[START Dataset content]

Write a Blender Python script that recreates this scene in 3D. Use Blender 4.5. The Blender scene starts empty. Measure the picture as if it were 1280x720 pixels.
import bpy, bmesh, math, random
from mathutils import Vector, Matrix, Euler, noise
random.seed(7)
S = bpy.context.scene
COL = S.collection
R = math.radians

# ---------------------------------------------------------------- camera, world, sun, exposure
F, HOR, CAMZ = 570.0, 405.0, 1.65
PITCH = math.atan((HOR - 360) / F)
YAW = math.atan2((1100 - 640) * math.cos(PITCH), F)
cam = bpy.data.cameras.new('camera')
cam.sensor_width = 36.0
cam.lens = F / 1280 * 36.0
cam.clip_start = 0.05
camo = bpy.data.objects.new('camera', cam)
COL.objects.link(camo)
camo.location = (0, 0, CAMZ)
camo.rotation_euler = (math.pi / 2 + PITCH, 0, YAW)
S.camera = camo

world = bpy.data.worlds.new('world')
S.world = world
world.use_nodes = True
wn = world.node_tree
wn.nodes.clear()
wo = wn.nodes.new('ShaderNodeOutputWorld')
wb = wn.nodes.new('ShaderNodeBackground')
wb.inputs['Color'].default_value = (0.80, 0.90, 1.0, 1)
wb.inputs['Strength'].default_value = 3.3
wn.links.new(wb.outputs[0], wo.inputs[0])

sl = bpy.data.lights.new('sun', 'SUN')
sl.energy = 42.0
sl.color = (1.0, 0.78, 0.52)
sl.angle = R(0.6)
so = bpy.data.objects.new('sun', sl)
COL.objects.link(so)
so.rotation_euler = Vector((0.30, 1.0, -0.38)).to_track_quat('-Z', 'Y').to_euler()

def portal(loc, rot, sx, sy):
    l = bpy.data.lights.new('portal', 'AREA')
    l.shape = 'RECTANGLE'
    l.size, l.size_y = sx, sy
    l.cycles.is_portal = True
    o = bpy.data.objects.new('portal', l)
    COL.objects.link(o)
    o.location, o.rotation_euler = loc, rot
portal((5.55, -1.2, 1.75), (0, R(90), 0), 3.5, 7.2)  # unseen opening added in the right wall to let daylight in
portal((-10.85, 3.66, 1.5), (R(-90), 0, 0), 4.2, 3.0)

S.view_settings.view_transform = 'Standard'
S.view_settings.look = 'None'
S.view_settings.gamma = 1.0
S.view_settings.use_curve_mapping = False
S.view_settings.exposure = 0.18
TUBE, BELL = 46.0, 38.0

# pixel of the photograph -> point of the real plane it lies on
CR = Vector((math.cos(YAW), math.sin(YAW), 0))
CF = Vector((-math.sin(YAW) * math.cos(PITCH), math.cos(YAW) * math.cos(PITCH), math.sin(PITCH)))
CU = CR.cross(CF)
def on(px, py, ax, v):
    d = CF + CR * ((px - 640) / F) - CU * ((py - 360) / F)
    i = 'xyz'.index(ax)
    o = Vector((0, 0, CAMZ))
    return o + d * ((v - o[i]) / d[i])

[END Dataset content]

§ Required task: Look at the material above and copy, word for word, its lines from the first through the one containing "R = math.radians".

§ Output for this exercise:
Write a Blender Python script that recreates this scene in 3D. Use Blender 4.5. The Blender scene starts empty. Measure the picture as if it were 1280x720 pixels.
import bpy, bmesh, math, random
from mathutils import Vector, Matrix, Euler, noise
random.seed(7)
S = bpy.context.scene
COL = S.collection
R = math.radians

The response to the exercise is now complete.